● **Task requirements**
Would you retype, exactly and without the pictures, the lines between the line holding "Model this scene" and the line holding "D2R = math.pi/180", inclusive, and nothing else?

● **Dataset records**
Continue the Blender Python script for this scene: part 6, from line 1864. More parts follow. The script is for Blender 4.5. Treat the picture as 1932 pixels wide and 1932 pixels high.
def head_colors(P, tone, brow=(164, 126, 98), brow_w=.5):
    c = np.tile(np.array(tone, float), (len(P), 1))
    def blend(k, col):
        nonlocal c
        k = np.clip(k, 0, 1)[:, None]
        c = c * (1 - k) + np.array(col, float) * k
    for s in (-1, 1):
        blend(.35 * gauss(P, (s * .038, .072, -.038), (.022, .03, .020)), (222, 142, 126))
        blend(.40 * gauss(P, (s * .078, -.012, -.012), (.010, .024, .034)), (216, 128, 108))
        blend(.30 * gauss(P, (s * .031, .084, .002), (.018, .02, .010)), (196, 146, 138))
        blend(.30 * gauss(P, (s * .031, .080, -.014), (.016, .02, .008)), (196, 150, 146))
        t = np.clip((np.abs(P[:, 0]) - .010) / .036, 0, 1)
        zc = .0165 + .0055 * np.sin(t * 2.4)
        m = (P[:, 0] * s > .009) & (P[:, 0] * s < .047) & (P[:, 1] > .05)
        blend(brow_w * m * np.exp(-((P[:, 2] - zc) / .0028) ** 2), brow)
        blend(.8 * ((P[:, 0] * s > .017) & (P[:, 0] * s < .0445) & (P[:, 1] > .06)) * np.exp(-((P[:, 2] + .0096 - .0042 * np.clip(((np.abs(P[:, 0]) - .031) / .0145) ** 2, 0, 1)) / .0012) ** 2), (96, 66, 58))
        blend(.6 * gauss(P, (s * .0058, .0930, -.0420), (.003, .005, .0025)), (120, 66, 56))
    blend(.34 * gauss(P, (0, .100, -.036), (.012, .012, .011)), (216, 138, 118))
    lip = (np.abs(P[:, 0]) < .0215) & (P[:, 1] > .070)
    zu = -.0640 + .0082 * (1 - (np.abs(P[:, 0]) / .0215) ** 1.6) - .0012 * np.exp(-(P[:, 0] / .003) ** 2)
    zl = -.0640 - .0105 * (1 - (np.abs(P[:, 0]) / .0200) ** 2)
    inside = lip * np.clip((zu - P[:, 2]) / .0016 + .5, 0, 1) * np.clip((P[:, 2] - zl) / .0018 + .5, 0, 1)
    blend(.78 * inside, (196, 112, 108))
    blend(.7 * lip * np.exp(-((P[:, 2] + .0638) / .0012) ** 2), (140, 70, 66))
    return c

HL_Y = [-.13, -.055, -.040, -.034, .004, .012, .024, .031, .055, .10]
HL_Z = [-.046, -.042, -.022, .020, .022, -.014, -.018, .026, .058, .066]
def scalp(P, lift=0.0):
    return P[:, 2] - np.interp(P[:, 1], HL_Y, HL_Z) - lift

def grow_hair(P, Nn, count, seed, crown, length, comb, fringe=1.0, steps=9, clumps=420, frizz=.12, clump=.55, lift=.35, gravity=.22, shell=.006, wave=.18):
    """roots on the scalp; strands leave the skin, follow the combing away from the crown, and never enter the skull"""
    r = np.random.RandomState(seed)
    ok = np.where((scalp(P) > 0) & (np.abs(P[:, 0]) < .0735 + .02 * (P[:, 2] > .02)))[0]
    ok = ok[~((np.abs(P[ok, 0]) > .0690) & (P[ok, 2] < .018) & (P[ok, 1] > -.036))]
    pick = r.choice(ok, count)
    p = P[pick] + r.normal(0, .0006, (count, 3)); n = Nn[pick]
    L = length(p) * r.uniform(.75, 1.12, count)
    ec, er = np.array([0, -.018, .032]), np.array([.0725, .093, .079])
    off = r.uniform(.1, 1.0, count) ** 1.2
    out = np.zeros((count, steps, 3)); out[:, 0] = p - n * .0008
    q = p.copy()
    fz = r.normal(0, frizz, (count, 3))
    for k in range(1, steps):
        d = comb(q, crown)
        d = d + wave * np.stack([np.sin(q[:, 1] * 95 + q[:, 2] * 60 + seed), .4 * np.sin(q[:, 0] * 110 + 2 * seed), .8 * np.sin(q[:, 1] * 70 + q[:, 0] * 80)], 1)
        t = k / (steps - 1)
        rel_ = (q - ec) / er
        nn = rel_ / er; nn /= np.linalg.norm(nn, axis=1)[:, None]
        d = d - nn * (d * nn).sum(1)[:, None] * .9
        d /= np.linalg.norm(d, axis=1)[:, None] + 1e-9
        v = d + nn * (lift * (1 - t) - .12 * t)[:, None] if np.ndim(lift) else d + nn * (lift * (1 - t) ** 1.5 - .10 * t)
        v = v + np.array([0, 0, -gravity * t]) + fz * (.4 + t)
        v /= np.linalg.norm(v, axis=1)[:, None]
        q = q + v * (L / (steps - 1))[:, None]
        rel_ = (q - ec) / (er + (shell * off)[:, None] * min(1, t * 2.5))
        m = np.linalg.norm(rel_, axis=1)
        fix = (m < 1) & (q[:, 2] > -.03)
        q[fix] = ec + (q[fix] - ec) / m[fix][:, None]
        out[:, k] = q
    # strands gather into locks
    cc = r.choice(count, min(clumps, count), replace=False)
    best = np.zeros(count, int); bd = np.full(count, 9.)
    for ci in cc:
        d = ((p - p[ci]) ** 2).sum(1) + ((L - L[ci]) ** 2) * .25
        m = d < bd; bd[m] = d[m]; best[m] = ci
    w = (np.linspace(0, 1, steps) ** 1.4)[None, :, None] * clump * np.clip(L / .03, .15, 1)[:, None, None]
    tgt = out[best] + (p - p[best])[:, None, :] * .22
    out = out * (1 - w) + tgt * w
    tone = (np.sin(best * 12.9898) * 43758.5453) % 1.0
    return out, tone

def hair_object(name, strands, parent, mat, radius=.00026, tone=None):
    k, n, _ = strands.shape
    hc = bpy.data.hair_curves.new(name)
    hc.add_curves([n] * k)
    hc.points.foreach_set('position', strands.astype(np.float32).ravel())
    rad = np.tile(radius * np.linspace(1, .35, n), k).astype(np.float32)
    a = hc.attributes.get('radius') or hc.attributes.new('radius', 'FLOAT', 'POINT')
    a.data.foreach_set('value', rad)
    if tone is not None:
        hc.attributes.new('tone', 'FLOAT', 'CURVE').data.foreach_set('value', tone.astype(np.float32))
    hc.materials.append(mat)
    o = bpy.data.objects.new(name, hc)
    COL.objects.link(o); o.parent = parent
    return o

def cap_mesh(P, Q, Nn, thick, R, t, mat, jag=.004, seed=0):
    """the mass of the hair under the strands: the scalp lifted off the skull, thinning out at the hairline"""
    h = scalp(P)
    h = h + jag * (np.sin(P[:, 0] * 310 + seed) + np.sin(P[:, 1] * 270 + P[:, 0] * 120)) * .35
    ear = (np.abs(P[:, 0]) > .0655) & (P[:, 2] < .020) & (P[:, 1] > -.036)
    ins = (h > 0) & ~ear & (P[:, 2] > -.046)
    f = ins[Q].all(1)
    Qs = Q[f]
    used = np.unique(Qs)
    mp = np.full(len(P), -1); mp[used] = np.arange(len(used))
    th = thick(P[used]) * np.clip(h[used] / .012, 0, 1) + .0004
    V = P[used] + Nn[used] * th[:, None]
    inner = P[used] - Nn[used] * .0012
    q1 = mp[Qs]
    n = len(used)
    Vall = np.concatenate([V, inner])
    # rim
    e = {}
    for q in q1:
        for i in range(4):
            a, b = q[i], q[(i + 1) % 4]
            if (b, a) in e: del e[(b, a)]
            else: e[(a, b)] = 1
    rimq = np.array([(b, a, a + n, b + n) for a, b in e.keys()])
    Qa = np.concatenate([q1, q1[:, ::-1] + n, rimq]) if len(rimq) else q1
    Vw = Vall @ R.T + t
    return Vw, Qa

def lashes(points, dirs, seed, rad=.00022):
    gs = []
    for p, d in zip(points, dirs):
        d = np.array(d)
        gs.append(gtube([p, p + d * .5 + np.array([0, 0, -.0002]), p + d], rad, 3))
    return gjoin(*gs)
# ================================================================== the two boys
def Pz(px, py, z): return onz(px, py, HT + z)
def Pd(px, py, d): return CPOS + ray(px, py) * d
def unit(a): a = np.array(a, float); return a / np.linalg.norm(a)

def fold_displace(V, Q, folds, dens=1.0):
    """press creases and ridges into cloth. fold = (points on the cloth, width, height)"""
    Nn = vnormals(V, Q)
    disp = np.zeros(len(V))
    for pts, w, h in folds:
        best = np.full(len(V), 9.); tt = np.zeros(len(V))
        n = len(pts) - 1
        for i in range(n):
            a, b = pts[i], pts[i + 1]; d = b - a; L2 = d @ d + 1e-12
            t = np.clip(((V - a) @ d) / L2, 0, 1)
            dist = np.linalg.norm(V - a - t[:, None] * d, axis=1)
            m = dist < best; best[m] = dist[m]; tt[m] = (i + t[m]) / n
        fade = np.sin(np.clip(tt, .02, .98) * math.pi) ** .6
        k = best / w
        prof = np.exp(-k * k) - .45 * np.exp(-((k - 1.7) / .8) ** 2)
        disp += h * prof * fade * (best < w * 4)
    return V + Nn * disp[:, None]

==

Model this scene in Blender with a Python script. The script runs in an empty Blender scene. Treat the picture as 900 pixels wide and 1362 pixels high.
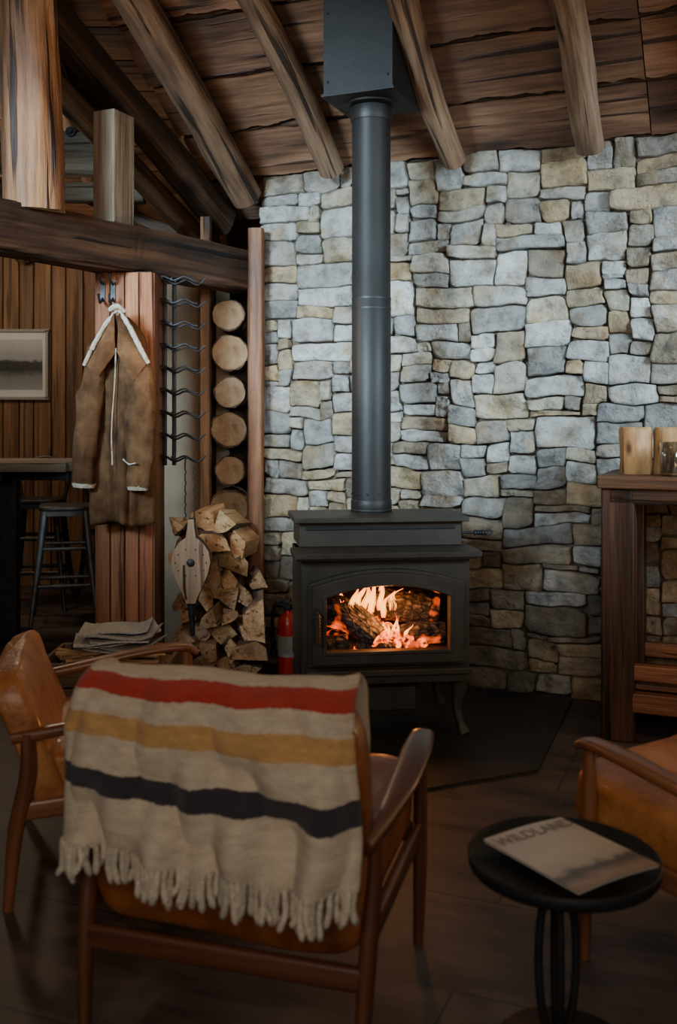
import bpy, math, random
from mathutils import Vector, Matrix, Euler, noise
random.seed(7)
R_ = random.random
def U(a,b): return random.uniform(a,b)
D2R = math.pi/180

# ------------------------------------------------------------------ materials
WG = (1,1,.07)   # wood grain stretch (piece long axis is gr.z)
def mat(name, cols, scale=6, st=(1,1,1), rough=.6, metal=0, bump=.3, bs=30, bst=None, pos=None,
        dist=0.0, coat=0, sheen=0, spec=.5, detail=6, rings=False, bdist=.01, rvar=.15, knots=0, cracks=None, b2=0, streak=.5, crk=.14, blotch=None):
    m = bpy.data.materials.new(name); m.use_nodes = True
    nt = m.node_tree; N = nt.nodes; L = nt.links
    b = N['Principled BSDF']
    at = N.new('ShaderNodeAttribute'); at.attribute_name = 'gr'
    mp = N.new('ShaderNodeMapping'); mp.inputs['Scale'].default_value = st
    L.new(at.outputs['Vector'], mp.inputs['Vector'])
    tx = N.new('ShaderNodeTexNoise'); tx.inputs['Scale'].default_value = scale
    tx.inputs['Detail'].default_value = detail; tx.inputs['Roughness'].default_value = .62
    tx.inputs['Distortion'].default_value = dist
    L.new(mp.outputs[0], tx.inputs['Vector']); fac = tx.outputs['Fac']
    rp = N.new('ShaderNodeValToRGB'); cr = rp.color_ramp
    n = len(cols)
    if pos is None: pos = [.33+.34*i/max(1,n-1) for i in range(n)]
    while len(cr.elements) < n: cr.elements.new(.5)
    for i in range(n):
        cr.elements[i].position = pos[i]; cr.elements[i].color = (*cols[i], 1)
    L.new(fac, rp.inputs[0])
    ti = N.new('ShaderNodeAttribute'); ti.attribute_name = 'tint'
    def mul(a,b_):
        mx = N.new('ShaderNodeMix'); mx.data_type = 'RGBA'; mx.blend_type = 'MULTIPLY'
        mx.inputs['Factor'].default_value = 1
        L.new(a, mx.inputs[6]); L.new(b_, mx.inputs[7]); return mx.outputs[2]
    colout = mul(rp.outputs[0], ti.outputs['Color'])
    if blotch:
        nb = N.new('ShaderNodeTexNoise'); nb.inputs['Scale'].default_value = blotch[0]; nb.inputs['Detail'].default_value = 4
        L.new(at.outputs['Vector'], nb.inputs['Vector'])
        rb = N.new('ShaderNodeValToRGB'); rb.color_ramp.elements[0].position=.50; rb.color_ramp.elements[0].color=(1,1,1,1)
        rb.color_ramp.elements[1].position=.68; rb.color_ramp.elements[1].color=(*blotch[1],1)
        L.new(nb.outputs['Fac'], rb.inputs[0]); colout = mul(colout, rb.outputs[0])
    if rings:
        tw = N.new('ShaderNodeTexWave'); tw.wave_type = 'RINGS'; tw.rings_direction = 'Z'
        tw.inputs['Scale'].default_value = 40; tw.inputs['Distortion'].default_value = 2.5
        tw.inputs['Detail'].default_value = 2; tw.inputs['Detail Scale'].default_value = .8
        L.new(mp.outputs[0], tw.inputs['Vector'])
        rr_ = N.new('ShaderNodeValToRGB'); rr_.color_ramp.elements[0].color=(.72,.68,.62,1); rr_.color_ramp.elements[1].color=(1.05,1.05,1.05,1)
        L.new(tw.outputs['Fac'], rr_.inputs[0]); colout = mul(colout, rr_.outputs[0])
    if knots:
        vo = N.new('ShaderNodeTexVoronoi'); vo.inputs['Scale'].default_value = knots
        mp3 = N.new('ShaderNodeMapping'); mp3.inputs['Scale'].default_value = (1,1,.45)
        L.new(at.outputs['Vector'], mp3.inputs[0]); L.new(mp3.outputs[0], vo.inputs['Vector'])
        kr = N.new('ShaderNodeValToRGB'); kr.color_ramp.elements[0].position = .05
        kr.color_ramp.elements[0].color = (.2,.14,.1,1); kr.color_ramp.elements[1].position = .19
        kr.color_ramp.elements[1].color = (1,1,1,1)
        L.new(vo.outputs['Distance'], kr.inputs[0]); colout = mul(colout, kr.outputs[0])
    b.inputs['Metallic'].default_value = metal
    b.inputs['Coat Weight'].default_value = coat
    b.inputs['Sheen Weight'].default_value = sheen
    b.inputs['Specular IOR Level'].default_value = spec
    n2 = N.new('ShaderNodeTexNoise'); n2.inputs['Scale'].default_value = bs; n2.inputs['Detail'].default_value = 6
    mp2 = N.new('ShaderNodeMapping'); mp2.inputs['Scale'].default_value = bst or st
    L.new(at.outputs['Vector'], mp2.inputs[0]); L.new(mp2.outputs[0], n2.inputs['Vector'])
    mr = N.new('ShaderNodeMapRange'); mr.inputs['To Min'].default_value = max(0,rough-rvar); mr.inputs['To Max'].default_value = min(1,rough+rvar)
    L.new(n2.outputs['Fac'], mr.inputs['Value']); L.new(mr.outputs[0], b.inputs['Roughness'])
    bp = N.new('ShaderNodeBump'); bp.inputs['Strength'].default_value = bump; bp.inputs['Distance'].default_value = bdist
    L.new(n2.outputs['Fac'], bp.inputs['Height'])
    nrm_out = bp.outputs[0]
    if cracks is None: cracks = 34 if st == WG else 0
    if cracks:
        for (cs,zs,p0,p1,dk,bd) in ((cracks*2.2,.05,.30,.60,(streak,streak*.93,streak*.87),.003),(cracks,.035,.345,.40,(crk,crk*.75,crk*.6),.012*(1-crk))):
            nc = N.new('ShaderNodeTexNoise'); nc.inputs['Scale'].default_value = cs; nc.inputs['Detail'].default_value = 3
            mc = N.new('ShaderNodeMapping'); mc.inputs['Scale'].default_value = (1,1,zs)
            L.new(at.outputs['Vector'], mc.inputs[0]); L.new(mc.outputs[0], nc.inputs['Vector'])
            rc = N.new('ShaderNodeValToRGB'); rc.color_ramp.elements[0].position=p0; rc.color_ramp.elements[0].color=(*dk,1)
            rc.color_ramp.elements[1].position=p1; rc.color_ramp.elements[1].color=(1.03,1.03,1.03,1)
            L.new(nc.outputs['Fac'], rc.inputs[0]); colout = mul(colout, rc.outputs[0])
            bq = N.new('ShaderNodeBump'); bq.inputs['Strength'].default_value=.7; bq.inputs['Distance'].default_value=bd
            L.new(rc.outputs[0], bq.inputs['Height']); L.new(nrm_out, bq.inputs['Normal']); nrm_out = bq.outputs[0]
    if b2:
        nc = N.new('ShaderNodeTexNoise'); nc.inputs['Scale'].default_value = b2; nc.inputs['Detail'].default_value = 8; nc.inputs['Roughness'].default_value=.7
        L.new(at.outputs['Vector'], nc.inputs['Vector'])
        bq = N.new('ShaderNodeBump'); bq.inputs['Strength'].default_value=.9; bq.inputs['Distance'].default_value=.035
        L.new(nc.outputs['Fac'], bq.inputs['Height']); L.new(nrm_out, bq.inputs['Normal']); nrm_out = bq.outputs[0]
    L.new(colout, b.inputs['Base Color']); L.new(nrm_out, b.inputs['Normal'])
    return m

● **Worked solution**
Model this scene in Blender with a Python script. The script runs in an empty Blender scene. Treat the picture as 900 pixels wide and 1362 pixels high.
import bpy, math, random
from mathutils import Vector, Matrix, Euler, noise
random.seed(7)
R_ = random.random
def U(a,b): return random.uniform(a,b)
D2R = math.pi/180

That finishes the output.